April 29th, 2024 at 7:38 am
Hell yeah for a new Vern series! Just this morning I thought “Man, I can’t hear all that talk about Boomers and generation X, Y, Z, @, §, µ, etc anymore and wanna throatpunch everybody who writes about it”, but don’t worry, I make an exception for you and everybody here. And I even might have a few nostalgic things to say about 94.
In the case of SERIAL MOM: It actually was a wide release in Germany. But in all fairness: Pretty much everything is a wide release here. Our distribution system is quite different from the American. I was really hyped for it. Not because of John Waters, who I didn’t know by then, but what I saw, simply looked like fun! My mother also was kinda interested, because she liked Kathleen Turner. We sadly made the mistake of watching it together when it premiered on TV and she was already so offended by it when the kids were watching that old splatter movie, that she turned it off and even yelled at me when I went to my room to watch the rest. My mother yelled at my sister and me for a lot of things, but I think that was the only time because of a movie.
Anyway, not watching it with her was a good decision, because it would’ve been one, uncomfortable watch. Later I learned that by then people already accused Waters of going soft and mainstream (and compared to his earlier works it might be true), but it still went way further than other dark comedies at that time. Especially with established Hollywood stars.

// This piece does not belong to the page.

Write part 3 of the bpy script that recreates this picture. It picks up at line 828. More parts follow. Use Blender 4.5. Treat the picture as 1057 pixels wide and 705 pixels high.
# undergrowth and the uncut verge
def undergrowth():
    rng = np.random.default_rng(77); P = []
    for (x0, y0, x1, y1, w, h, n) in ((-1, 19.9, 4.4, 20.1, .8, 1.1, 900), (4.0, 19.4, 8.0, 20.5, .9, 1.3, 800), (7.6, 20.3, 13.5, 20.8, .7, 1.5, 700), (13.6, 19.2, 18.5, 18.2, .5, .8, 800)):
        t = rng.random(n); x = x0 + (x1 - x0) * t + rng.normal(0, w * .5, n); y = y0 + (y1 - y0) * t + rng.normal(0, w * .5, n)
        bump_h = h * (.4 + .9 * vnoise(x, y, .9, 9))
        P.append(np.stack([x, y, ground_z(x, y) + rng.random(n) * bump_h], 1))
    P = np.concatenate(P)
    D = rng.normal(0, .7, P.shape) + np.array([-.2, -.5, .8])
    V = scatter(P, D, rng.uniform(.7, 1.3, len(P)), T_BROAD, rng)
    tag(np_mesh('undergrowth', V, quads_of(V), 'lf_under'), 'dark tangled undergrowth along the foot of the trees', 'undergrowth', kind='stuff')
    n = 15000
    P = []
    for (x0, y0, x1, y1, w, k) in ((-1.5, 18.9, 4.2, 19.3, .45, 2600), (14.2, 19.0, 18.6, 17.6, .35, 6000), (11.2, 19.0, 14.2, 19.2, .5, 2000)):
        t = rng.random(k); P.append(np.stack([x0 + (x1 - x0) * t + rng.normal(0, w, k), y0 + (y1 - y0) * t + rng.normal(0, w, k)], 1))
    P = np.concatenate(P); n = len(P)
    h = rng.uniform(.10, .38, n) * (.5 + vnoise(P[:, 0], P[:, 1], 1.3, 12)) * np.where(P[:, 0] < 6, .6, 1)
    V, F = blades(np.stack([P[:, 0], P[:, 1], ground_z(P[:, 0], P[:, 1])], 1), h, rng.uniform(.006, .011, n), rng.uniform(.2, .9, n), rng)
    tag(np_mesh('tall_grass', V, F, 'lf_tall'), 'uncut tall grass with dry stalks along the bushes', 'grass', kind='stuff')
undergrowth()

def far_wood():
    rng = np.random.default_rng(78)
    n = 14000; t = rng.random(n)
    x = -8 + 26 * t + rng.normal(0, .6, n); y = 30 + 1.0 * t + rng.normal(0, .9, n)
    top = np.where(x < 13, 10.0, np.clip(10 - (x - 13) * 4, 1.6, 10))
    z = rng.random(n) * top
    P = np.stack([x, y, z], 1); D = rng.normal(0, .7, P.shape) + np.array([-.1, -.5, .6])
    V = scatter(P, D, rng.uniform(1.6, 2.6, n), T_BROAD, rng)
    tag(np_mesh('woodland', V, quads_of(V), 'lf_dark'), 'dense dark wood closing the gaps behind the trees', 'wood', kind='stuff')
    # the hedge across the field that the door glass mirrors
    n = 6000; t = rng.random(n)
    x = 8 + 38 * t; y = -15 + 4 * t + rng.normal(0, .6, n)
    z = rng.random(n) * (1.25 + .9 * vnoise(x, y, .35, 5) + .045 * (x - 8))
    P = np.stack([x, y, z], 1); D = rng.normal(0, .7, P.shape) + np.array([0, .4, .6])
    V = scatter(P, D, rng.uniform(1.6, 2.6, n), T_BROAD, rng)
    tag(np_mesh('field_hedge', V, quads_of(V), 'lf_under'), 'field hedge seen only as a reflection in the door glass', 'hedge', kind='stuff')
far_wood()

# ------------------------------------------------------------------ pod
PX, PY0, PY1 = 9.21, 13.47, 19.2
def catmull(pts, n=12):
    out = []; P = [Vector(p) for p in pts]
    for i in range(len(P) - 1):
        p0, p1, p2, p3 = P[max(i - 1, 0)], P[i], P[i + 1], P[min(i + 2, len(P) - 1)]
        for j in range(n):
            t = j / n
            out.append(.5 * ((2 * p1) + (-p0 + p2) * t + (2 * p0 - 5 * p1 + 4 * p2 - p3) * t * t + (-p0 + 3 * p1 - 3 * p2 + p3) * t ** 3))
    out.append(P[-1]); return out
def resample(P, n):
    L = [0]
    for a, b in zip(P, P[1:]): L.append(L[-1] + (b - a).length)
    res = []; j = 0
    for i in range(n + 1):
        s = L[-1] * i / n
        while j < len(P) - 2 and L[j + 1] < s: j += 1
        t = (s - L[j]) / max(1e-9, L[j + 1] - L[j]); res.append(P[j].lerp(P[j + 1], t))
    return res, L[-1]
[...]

Isn’t it weird how Waters somehow managed to actually get one foot into the mainstream? One would think that certain actors or Hollywood producers wouldn’t even dare to be in the same room with the man who made an actual butthole sing in one of his movies, but by then he really managed to get a bunch of respectable actos to appear in his flicks. All while he had guest spots in shows like HOMICIDE, LAW & ORDER and THE BLACKLIST. Apparently he was also had a cameo in one of those CHIPMUNKS squeaquels and voiced a character in a Mickey Mouse cartoon!
He is the little pervert that could!